I am not defending him, I don’t know the extent of his prior assholery, but this is one of the few times a guy actually learned before it was too late- and it still broke.

Here’s the second thing that bothered me, and here’s where we get serious about it. As I was scrolling down my timeline, I saw the article title and immediately clicked on it. After I backed out of it, I noticed that one of my social network friends “liked” it: my own wife.

Now, this could very well be just the fact that she liked the article, maybe the way it was written, maybe she’s read other posts from the website, who knows? Maybe my line of thinking was just blown out of proportion. Again, who knows? Whatever the case, it had me dwelling over my own stuff, and it wasn’t long before I came to the realization that the author and I are a lot alike.

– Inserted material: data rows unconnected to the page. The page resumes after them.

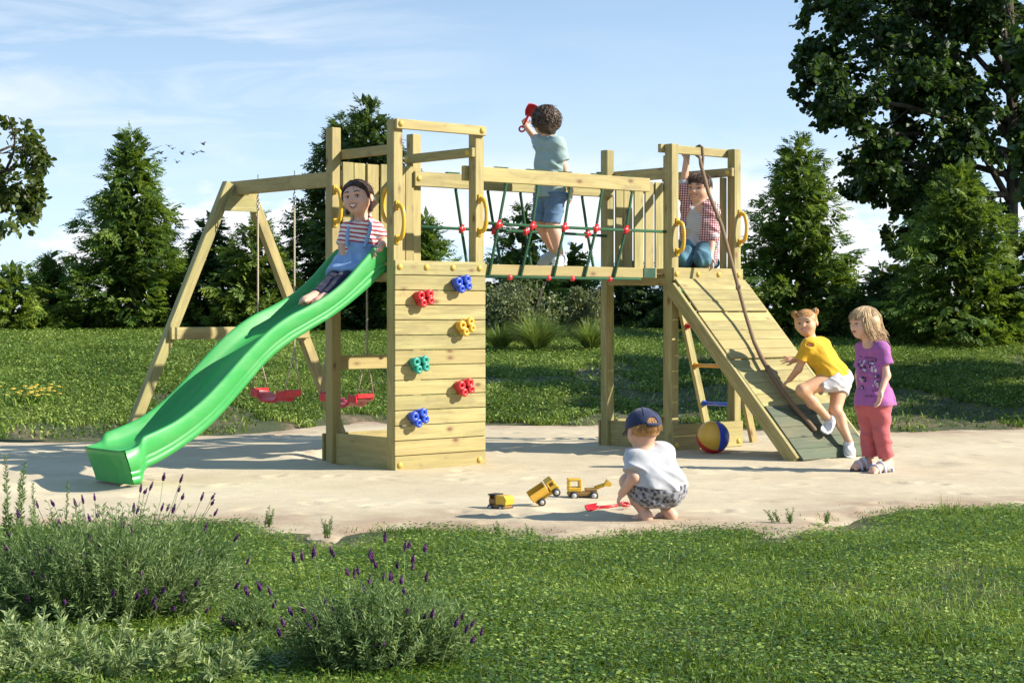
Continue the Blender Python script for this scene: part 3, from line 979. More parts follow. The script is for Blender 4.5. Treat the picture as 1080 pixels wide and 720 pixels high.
px2u = lambda px, py, v: None
def front_u(px, Y0=13.0):
    # u on the plane v = PW+0.0 seen at column px
    r = (px - 540) / F_PX; k = ((PW - .015) + (-FRAME_O[0] * SY + FRAME_O[1] * CY)) / (-r * SY + CY)
    return (r * k - FRAME_O[0]) * CY + (k - FRAME_O[1]) * SY
def rear_u(px):
    r = (px - 540) / F_PX; k = ((W - PW) + (-FRAME_O[0] * SY + FRAME_O[1] * CY)) / (-r * SY + CY)
    return (r * k - FRAME_O[0]) * CY + (k - FRAME_O[1]) * SY
for a, b, c in ((536, 526, 516), (569.6, 561.5, 549.7), (603.5, 595.3, 584.4), (637.2, 628.7, 617), (668.7, 660.3, 648)):
    net_rope(front_u(a), front_u(b), front_u(c), fr, -1)
for a, b, c in ((479.7, 487.8, 495.5), (513.6, 522.2, 532), (547.9, 555.5, 563), (581, 588.5, 596), (613, 620.7, 629)):
    net_rope(rear_u(a), rear_u(b), rear_u(c), rr, 1)
part('rope', lambda m: m.tube([(W - .01, fr - .034, 1.752), (1.3, fr - .034, 1.744), (2.0, fr - .034, 1.741), (UT + .01, fr - .034, 1.742)], .0115, 8), M['rope_green'], br)
part('rope', lambda m: m.tube([(.55, rr + .034, 1.748), (1.3, rr + .034, 1.742), (2.2, rr + .034, 1.739), (UT + .03, rr + .034, 1.73)], .0115, 8), M['rope_green'], br)
part('rope', lambda m: m.tube([(W + .01, fr - .03, 1.362), (1.6, fr - .03, 1.360), (2.45, fr - .03, 1.362), (2.51, fr, 1.363)], .011, 8), M['rope_green'], br)
for px in (538, 579, 604, 643.5):
    u = front_u(px); part('rope_clip', lambda m: m.ball((u, fr - .03, 1.358), (.024, .02, .022), 10, 7), M['red'], br)

# swing frame
UB, VB = .41, 2.72
sf = part('swing_frame', lambda m: m.box((UB - .035, W + .041, 2.062), (UB + .035, VB + .03, 2.172), 1, .004), WD, frame, 'wooden swing beam with splayed legs')
for s in (-1, 1):
    top = np.array((UB + s * .085, VB - .065, 2.155)); bot = np.array((UB + s * 1.06, VB - .065, -.02))
    part('leg', lambda m: m.beam(top, bot, .085, .07, (1, 0, .45 * s), .005), WD, sf)
part('cross_bar', lambda m: m.box((UB - .66, VB - .140, .885), (UB + .66, VB - .102, .983), 0, .004), WD, sf)
part('gusset', lambda m: m.prism([(-.17, -.135), (.17, -.135), (.10, .0), (-.10, .0)], (UB, VB - .118, 2.06), (1, 0, 0), (0, 0, 1), .022), WD, sf)

# ramp
rv = lambda z: -.022 - (1.358 - z) * .972
rd = nrm((0, rv(0) - rv(1.358), -1.358)); rn = nrm(np.cross((1, 0, 0), rd)); rn = rn if rn[2] > 0 else -rn
L = math.hypot(rv(0) + .022, 1.358); top0 = np.array((0, -.022, 1.358))
secs = [(.0, .36, 3), (.36, .86, 5), (.86, 1.345, 4), (1.345, L - .01, 5)]
def ramp_boards(m, a, b, n, lift):
    st = (b - a) / n
    for k in range(n):
        c = top0 + rd * (a + (k + .5) * st) + rn * (lift - .009); c[0] = UT + W / 2 + .003
        m.obox(c, [(1, 0, 0), rd, rn], (W / 2 + random.uniform(-.001, .001), st / 2 - .0012, .0085), .0025)
def upper(m):
    for i in range(3): ramp_boards(m, secs[i][0] + (.004 if i else .0), secs[i][1] - .004, secs[i][2], (.020, .010, .0)[i])
rp = part('ramp', upper, WD, frame, 'sloping plank ramp with a darker green lower part')
part('lower_panel', lambda m: ramp_boards(m, secs[3][0] + .004, secs[3][1], secs[3][2], .012), M['wood_green_shaded'], rp, 'green lower ramp boards with shade painted into their colour')
for u in (UT - .038, UT + W + .004):
    def sb(m):
        a = top0 + rd * .03 - rn * .052; b_ = top0 + rd * (L - .045) - rn * .052; a[0] = b_[0] = u + .018
        m.beam(a, b_, .105, .035, rn, .004)
    part('side_beam', sb, WD, rp)

# ladder on the far side of the ramp tower
def lu(z): return UT + W + .02 + (1.37 - z) / 1.37 * .42
def lrails(m):
    for v in (.25, .76):
        m.beam((lu(1.40), v, 1.40), (lu(-.02), v, -.02), .075, .034, (1, 0, .3), .004)
ld = part('ladder', lrails, WD, frame, 'slanting wooden ladder with coloured rungs')
for z, mt, lb in ((.315, 'blue', 'blue ladder rung'), (.645, 'orange', 'orange ladder rung'), (.985, 'red', 'red ladder rung'), (1.27, 'teal', 'green ladder rung')):
    def rung(m):
        m.tube([(lu(z), .24, z), (lu(z), .77, z)], .0165, 10)
        for v in (.278, .732): m.tube([(lu(z), v - .008, z), (lu(z), v + .008, z)], .026, 10)
    part('rung', rung, M[mt], ld, lb)

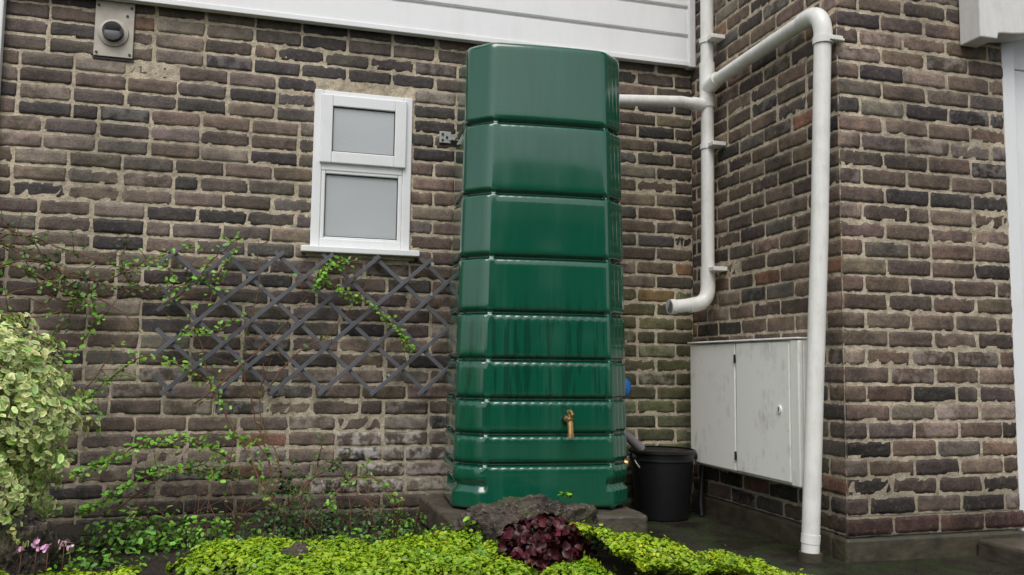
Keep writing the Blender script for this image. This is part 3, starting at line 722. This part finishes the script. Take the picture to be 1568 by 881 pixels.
P=ctr[rng.integers(0,6,k)]+rng.normal(0,.006,(k,3)); leaves("petals",P,rng.normal(0,1,(k,3)),rng.uniform(.008,.012,k),vary((.80,.36,.58),k,.1),vary((.85,.5,.68),k,.1),cy,.55,.2)
for i,c_ in enumerate(ctr): tube("stalk_%d"%i,[(c_[0],c_[1],.03),(c_[0]+.004,c_[1],c_[2])],.0015,TWIG,cy,5)

# ---------------------------------------------------------------- light & world
wd=bpy.data.worlds.new("World"); S.world=wd; wd.use_nodes=True; nt=wd.node_tree
bg=nt.nodes["Background"]; sky=nt.nodes.new("ShaderNodeTexSky"); sky.sky_type='NISHITA'; sky.sun_disc=False
sky.sun_elevation=math.radians(55); sky.sun_rotation=math.radians(200); sky.air_density=1.; sky.dust_density=3.
hs_=nt.nodes.new("ShaderNodeHueSaturation"); hs_.inputs["Saturation"].default_value=.27
nt.links.new(sky.outputs[0],hs_.inputs["Color"]); nt.links.new(hs_.outputs[0],bg.inputs[0]); bg.inputs[1].default_value=.15
sl_=bpy.data.lights.new("overcast_sun",'SUN'); sl_.energy=1.45; sl_.angle=math.radians(40); sl_.color=(1,.985,.965)
so_=bpy.data.objects.new("overcast_sun",sl_); COL.objects.link(so_)
dirv=Vector((.32,.66,-1.0)); so_.rotation_euler=dirv.to_track_quat('-Z','Y').to_euler()
S.view_settings.view_transform='Standard'; S.view_settings.look='None'; S.view_settings.exposure=0

# ---------------------------------------------------------------- camera
th=math.radians(16);ph=math.radians(5.2);ro=math.radians(.72)
F=Vector((math.sin(th)*math.cos(ph),math.cos(th)*math.cos(ph),math.sin(ph)))
R0=Vector((math.cos(th),-math.sin(th),0));U0=R0.cross(F)
R=R0*math.cos(ro)+U0*math.sin(ro);U=U0*math.cos(ro)-R0*math.sin(ro)
cam=bpy.data.cameras.new("camera"); co_=bpy.data.objects.new("camera",cam); COL.objects.link(co_)
mt=Matrix(((R.x,U.x,-F.x,0),(R.y,U.y,-F.y,-4.3),(R.z,U.z,-F.z,.75),(0,0,0,1)))
co_.matrix_world=mt; cam.sensor_width=36; cam.lens=36*1330/1568; cam.clip_end=500; cam.clip_start=.05
S.camera=co_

Like I said, we know. We know when we’re being assholes. We know when we are doing things our spouse won’t like. It’s only a matter of time before we decide to own up to it and work on ourselves, which is exactly what I’ve been trying to do for right around two years now. So, on my journey for growth, the latest lesson to learn: fear.

I am a recovering shitty husband as well. One thing’s for sure: if the time on my marriage isn’t limited, my time on Earth most certainly is. So to all of my fellow assholes out there, stop that shit. Love your spouse. The right way. No one like paying interest rates.

“The road to hell is paved with good intentions.”